Actor Paul Douglas Got His Big Break By Being Fired

Paul Douglas and Janet Leigh in the 1951 baseball movie Angels in the Outfield. In a hotel room, Janet is wearing a coat and smart hat and has turned away from Paul with a pensive look on her face. Paul wears slacks and a white dress shirt and has his hands at his sides, looking past Janet.
Paul Douglas and Janet Leigh in Angels in the Outfield (1951)

The nicest Christmas present Paul Douglas ever received was a neat little typewritten notice informing him that two weeks from date his services would no longer be required.

For he walked right out of radio station WCAU in Philadelphia, where Santa Claus brought him the odd gift, into the offices of the Columbia Broadcasting System, and there, in the short space of a year, won his way into the front rank of big league radio.

For the average individual, being fired at any time would be pretty tough, but being fired on Christmas would be a catastrophe. But catastrophes are never catastrophes for Paul Douglas. He's had plenty of them in his brief career -- more perhaps at the age of 26 than fall to the lot of the average mortal in a normal lifetime -- but he's always been able to laugh them off.

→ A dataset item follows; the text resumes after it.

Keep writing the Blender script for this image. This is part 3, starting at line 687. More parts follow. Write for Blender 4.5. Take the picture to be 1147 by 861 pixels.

Years earlier he had scraped up carfare to Philadelphia and wandered into the studio of WCAU. He'd never had any radio experience, but he did get an audition, and landed a job on the announcing staff of the Quaker City station then and there.

In no time at all, he was WCAU's star announcer, attested to by the fact that when a new $5 million slaughterhouse was opened in Philadelphia, and WCAU was entrusted with the job of broadcasting the two-hour dedication ceremonies, Douglas was given the assignment.

If you have never dedicated a slaughterhouse, you have no idea what a tough job it is to keep things zipping along for two hours. But just when it began to appear that the final hour of the dedication would develop into one hour of silence in respect to the ill-fated cattle, the mayor of Philadelphia hove in sight.

Douglas seized upon His Honor eagerly, and explained that the going was getting pretty rough, and the mayor responded with a one-hour address of the general subject of Forward Strides in City Dressed Meats which saved the day.

Under Douglas' direction, WCAU instituted the first sports period over the radio in Philadelphia. It soon won a tremendous following, and Douglas became widely known to sports fans. His inability to take seriously any of the current luminaries of the world of sports gave his daily column a spriteliness that won the young radio sports editor wide acclaim.

One night, when the sports world happened to be in the doldrums, and there wasn't much of anything to spend 10 minutes in saying, Douglas hit on the idea of presenting the entire period in satiric verse. So many requests were received for copies of the broadcast that it was necessary to have it mimeographed to satisfy the demand. Thereafter, when things were dull, he followed that practice, and WCAU's sports listeners came eventually to prefer dull days to busy ones.

There are times, Douglas says, when he wishes faintly he were back at WCAU instead of being one of the Columbia network's aces, just so he might be conducting that sports period again.

And in his specialty, sports, Douglas pulled a radio boner that made history -- and no one except Douglas himself ever noticed it.

Handling the broadcast of the Penn State-Notre Dame football game in Philadelphia, Douglas obtained a copy of the starting lineups from both coaches. However, Knute Rockne made a last-minute change in his plans and sent in a second string backfield to start the game, in place of the famous quartet of Brill-Savoldi-Schwartz-Carideo.

Douglas didn't hear about that, and for eight minutes of thrilling play, he proceeded blissfully ignorant to credit various members of the star backfield with one touchdown after another. It wasn't until Rockne sent in the regular backs, and the change was announced, that Douglas became aware of his error. But he went right on as if nothing had happened, and the station never received a single letter calling attention to the miscue.